Norris saw them all off, and we moved into our new stadium.

But the resentment against Norris simmered, and as Arsenal established themselves as the leading London club so the press joined Tottenham in attacking him at every turn.  Eventually they got him for taking club money to pay for his chauffeur on an away game.  It was by any standard the most trivial of offences.  An offence yes, but worthy of a lifetime ban for the man who has put up his entire fortune to save Woolwich Arsenal from extinction and then create a new club at Highbury?  It is hard to find any rationale.

But Norris had enemies in football and in the press and they went after him big time, and the hatred of Arsenal grew.

Norris had brought in the new era however – the Chapman era – and with Chapman and Norris’ old programme editor Allison, things looked a little brighter – both on the pitch and off it.

At least that is how it seemed, but in the final season of Chapman’s reign at Arsenal things suddenly went wrong again in terms of the way Arsenal’s own fans saw the club, for when Arsenal, top of the league and looking to dominate football for a while, went and lost at Walsall, the mood changed.

Press coverage focussed on the reserves that Chapman put out for that match (it is a game I covered in a little detail in the first of my series of articles in the club programme this season), and from that point on, if Arsenal ever made a single mistake on the pitch then they were booed.  Any game not won at a canter resulted in their own fans turning on them.   As I have noted before, the players recognised it too, and it got to them.

Arsenal kept winning, and then some, but the undercurrent was always there.  Arsenal were called “the Bank of England club” but it was not a title of their own making, nor a title those at the club liked.  Arsenal became at once the most admired and the most hated club in the league.

And that was just while they were winning.  After the war, things were ready to get worse again.

5 Replies to “100 years of hating Arsenal – part 3”

  1. The team that’s been in the first division the longest without being relegated.

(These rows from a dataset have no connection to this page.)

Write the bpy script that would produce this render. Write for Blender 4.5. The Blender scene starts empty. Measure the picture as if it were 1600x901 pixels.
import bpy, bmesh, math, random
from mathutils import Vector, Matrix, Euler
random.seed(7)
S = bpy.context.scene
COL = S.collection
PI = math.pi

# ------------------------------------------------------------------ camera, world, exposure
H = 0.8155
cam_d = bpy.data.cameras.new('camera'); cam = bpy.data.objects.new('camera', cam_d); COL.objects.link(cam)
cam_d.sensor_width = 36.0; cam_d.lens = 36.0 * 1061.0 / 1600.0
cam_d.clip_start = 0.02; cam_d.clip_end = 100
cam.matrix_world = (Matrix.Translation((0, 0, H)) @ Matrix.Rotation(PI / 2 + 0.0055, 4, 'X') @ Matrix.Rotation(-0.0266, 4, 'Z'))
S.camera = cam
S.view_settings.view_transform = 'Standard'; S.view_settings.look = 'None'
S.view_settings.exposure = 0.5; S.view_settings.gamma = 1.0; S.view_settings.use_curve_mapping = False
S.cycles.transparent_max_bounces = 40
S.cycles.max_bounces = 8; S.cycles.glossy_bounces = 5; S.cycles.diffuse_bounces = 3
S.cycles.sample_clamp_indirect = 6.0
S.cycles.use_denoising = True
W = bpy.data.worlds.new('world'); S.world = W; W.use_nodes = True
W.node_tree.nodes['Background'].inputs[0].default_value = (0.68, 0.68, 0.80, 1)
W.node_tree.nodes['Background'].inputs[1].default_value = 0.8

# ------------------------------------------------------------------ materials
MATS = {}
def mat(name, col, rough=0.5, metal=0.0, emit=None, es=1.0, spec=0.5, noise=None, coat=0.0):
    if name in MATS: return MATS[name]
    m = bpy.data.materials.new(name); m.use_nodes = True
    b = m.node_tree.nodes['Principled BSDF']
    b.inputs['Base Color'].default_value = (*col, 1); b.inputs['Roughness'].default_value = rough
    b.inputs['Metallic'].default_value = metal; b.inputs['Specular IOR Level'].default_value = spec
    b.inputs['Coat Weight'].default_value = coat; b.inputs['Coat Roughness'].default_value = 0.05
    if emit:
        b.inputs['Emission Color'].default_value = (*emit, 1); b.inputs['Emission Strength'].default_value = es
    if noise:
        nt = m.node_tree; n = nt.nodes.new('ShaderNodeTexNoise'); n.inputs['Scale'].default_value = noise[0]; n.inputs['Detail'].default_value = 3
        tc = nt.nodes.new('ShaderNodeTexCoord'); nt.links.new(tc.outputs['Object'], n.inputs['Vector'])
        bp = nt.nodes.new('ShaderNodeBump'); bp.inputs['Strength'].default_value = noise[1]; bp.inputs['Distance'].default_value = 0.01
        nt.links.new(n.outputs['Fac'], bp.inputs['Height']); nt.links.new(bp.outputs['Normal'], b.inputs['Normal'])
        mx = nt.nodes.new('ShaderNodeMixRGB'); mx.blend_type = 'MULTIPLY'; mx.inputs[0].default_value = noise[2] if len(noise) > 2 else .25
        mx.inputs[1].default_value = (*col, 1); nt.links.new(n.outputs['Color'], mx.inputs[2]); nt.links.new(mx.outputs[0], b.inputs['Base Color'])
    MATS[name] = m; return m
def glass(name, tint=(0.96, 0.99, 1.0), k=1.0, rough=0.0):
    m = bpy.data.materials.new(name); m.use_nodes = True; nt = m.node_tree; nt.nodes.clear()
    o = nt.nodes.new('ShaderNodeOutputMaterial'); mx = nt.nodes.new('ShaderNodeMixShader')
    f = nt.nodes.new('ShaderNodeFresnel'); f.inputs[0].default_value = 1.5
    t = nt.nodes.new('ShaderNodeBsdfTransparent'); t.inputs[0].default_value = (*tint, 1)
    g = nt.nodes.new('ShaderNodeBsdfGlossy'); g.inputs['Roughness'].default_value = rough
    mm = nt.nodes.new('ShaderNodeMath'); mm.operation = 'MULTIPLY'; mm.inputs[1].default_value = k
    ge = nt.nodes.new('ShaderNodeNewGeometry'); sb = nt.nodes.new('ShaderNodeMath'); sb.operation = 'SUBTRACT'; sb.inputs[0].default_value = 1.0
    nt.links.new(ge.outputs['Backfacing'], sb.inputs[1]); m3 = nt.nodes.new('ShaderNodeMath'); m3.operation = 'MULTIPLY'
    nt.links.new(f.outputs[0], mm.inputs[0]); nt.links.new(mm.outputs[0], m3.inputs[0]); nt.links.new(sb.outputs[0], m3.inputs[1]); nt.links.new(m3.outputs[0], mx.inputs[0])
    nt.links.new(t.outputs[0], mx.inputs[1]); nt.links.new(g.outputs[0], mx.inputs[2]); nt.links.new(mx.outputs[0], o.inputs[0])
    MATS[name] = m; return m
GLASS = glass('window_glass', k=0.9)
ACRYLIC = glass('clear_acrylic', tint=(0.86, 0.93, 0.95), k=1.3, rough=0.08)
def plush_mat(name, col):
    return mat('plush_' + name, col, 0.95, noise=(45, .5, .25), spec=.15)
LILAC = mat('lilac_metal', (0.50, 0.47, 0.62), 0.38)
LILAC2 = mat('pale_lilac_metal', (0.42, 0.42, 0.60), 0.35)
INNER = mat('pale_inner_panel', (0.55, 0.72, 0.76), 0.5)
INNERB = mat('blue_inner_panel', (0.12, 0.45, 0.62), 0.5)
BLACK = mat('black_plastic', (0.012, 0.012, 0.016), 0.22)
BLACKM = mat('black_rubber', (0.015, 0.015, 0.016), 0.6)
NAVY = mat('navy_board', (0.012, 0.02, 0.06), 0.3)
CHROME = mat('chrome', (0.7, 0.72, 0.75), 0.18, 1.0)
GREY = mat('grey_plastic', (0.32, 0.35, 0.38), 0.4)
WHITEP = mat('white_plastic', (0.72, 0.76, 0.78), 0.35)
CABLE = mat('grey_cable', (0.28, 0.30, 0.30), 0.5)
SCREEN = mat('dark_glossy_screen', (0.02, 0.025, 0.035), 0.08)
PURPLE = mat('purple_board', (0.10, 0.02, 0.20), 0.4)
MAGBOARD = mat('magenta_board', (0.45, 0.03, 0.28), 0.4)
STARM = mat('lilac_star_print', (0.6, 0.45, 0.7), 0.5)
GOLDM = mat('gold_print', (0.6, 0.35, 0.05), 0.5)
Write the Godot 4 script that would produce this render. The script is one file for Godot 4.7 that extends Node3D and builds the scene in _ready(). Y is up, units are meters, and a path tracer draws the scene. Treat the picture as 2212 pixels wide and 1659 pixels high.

Contrast that with some others:

    * Man United were relegated in 1974. Thank you, Denis Law.

    * Spurs were relegated in 1977, thus giving Arsenal the nice little dessert of TWO “St. Totteringham’s Days” in one season.

    * And after a few views of “Fever Pitch,” I got curious to see how Arsenal did against Chelsea in that glorious 1988-89 season. They didn’t play Chelsea at all, as Chelsea had been relegated the season before!

  2. Tottenham Hotspur and Clapton Orient pressed the Football League to stop Arsenal’s move to Highbury, claiming that it was very close to their grounds, but the FL Committee didn’t interfere. After, at an annual meeting of the Football League, Clapton’s President successfully proposed a rule change forcing all clubs to register its ground with FL Secretary, and no club shall remove to another ground without the permission of the Football League.